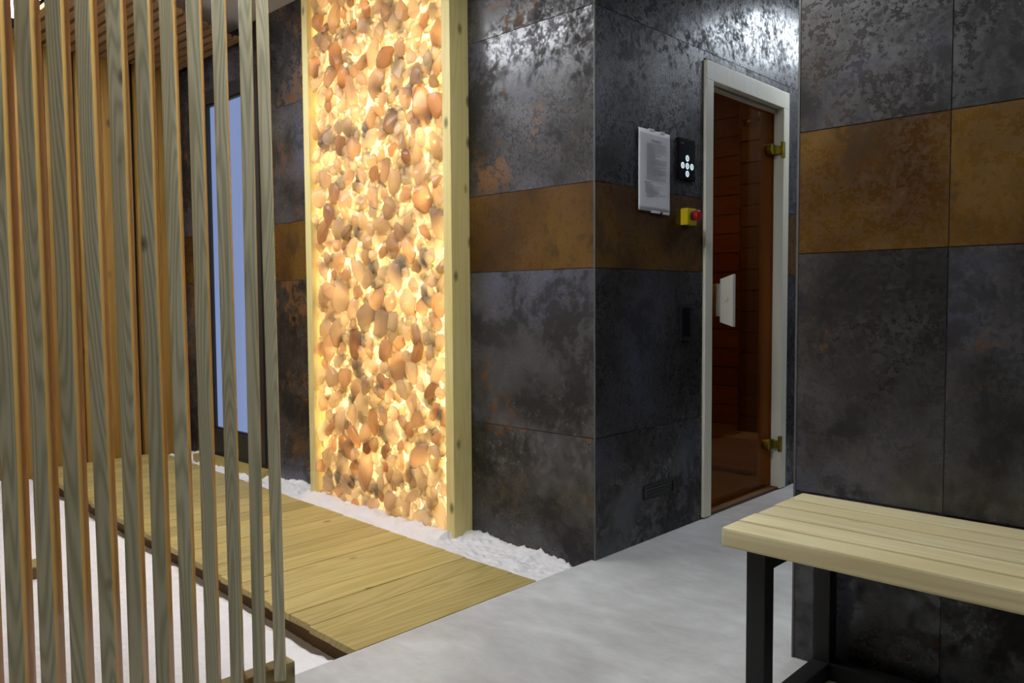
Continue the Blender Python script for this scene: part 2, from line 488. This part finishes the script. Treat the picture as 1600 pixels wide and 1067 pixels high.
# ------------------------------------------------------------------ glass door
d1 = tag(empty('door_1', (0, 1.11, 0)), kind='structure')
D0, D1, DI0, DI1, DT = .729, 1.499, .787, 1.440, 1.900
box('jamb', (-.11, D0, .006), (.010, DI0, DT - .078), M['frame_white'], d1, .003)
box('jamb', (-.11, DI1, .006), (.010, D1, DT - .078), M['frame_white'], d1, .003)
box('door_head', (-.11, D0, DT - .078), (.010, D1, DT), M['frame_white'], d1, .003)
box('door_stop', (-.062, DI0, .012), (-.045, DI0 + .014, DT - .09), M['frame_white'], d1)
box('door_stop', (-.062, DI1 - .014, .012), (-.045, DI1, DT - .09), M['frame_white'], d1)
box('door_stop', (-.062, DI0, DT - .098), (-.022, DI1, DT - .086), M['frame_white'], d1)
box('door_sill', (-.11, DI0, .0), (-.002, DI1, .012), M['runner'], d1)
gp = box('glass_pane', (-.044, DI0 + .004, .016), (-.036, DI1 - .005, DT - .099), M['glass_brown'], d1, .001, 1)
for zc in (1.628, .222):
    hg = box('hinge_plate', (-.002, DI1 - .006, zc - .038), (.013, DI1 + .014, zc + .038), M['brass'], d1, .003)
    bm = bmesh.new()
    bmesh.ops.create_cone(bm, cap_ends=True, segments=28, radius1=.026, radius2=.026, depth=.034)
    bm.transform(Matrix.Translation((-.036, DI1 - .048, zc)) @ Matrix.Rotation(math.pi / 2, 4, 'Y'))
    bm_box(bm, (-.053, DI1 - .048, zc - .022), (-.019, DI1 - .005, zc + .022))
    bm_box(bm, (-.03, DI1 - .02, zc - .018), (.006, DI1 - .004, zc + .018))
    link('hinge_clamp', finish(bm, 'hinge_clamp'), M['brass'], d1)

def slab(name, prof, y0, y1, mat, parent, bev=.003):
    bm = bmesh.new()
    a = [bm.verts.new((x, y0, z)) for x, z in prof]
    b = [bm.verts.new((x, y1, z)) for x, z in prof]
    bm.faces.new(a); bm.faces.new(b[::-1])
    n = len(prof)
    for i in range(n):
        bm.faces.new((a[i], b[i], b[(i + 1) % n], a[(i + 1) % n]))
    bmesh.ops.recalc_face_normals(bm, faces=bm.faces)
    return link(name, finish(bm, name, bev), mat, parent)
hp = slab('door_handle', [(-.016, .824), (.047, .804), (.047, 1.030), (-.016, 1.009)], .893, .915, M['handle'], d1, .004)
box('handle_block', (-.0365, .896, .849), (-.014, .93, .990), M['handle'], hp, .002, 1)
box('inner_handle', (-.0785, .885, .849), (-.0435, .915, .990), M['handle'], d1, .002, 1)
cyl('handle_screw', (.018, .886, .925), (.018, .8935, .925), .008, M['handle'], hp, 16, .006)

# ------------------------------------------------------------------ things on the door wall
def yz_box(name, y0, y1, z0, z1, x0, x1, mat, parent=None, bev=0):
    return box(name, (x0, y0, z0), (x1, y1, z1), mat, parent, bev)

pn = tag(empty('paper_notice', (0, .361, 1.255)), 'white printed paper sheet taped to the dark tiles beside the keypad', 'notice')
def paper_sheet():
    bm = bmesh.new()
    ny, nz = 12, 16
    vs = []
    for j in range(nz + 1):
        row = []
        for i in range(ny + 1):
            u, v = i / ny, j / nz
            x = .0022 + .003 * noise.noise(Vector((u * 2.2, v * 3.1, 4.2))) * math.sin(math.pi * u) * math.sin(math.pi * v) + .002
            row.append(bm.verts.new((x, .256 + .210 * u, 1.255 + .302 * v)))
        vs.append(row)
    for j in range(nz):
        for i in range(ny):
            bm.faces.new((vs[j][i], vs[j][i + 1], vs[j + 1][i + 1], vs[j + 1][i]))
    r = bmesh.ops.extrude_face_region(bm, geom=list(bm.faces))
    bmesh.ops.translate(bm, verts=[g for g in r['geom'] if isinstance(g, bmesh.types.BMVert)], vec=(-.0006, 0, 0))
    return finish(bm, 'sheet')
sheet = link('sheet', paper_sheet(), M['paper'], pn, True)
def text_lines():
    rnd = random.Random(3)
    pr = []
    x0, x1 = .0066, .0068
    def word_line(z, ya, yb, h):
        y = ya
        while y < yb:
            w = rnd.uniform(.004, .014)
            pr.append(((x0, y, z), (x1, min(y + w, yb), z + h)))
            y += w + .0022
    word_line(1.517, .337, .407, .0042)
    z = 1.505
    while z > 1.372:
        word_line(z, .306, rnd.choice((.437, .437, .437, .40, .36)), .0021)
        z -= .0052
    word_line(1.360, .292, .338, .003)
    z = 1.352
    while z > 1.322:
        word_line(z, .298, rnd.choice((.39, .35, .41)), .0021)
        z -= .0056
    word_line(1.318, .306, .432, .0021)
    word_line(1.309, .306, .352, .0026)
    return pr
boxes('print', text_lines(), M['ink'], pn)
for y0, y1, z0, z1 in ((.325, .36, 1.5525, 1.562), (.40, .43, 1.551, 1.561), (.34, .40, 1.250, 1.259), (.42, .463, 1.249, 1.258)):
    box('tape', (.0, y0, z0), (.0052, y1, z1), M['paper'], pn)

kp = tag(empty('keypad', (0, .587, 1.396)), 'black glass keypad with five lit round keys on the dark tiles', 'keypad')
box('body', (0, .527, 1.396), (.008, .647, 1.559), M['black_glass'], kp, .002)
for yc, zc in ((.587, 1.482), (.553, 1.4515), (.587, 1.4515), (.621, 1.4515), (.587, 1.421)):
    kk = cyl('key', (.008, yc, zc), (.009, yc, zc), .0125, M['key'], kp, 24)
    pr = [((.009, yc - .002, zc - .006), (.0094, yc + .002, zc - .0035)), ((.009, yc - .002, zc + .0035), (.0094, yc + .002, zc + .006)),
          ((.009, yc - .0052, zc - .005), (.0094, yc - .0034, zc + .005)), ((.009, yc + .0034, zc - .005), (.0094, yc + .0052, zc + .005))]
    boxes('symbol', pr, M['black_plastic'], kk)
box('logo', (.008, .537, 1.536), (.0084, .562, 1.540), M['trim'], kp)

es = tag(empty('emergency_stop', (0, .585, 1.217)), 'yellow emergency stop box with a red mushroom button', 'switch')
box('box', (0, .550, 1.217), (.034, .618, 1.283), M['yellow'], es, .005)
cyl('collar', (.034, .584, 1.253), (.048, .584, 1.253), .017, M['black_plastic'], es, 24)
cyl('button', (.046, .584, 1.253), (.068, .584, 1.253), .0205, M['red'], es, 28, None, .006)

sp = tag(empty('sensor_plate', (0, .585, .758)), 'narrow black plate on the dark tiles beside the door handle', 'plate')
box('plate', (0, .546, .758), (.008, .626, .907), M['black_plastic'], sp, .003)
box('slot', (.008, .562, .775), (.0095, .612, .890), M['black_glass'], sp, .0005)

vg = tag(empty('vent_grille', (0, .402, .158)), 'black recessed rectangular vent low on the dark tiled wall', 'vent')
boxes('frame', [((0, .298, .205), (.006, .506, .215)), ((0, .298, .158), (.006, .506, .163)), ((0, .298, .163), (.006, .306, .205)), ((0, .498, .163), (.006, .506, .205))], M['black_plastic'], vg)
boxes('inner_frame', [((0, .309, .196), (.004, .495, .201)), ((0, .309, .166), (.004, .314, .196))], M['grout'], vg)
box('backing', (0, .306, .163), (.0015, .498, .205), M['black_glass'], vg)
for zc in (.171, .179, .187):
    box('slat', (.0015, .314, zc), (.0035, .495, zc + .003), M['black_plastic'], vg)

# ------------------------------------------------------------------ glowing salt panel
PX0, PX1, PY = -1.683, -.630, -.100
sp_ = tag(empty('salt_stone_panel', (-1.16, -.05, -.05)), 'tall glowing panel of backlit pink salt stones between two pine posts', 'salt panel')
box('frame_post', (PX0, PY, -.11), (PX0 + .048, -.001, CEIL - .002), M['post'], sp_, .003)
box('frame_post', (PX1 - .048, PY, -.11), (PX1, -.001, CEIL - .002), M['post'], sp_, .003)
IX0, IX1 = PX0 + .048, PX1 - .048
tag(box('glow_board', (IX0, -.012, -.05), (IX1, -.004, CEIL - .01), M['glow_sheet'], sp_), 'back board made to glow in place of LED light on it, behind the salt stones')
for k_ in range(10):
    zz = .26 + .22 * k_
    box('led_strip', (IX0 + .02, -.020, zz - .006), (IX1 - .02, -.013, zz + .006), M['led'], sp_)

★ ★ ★

__What is needed__
Could the lines from the top of the material through the line with "link('hinge_clamp', finish(bm, 'hinge_clamp'), M['brass'], d1)" be repeated exactly, pictures left out?

__Answer in full__
Continue the Blender Python script for this scene: part 2, from line 488. This part finishes the script. Treat the picture as 1600 pixels wide and 1067 pixels high.
# ------------------------------------------------------------------ glass door
d1 = tag(empty('door_1', (0, 1.11, 0)), kind='structure')
D0, D1, DI0, DI1, DT = .729, 1.499, .787, 1.440, 1.900
box('jamb', (-.11, D0, .006), (.010, DI0, DT - .078), M['frame_white'], d1, .003)
box('jamb', (-.11, DI1, .006), (.010, D1, DT - .078), M['frame_white'], d1, .003)
box('door_head', (-.11, D0, DT - .078), (.010, D1, DT), M['frame_white'], d1, .003)
box('door_stop', (-.062, DI0, .012), (-.045, DI0 + .014, DT - .09), M['frame_white'], d1)
box('door_stop', (-.062, DI1 - .014, .012), (-.045, DI1, DT - .09), M['frame_white'], d1)
box('door_stop', (-.062, DI0, DT - .098), (-.022, DI1, DT - .086), M['frame_white'], d1)
box('door_sill', (-.11, DI0, .0), (-.002, DI1, .012), M['runner'], d1)
gp = box('glass_pane', (-.044, DI0 + .004, .016), (-.036, DI1 - .005, DT - .099), M['glass_brown'], d1, .001, 1)
for zc in (1.628, .222):
    hg = box('hinge_plate', (-.002, DI1 - .006, zc - .038), (.013, DI1 + .014, zc + .038), M['brass'], d1, .003)
    bm = bmesh.new()
    bmesh.ops.create_cone(bm, cap_ends=True, segments=28, radius1=.026, radius2=.026, depth=.034)
    bm.transform(Matrix.Translation((-.036, DI1 - .048, zc)) @ Matrix.Rotation(math.pi / 2, 4, 'Y'))
    bm_box(bm, (-.053, DI1 - .048, zc - .022), (-.019, DI1 - .005, zc + .022))
    bm_box(bm, (-.03, DI1 - .02, zc - .018), (.006, DI1 - .004, zc + .018))
    link('hinge_clamp', finish(bm, 'hinge_clamp'), M['brass'], d1)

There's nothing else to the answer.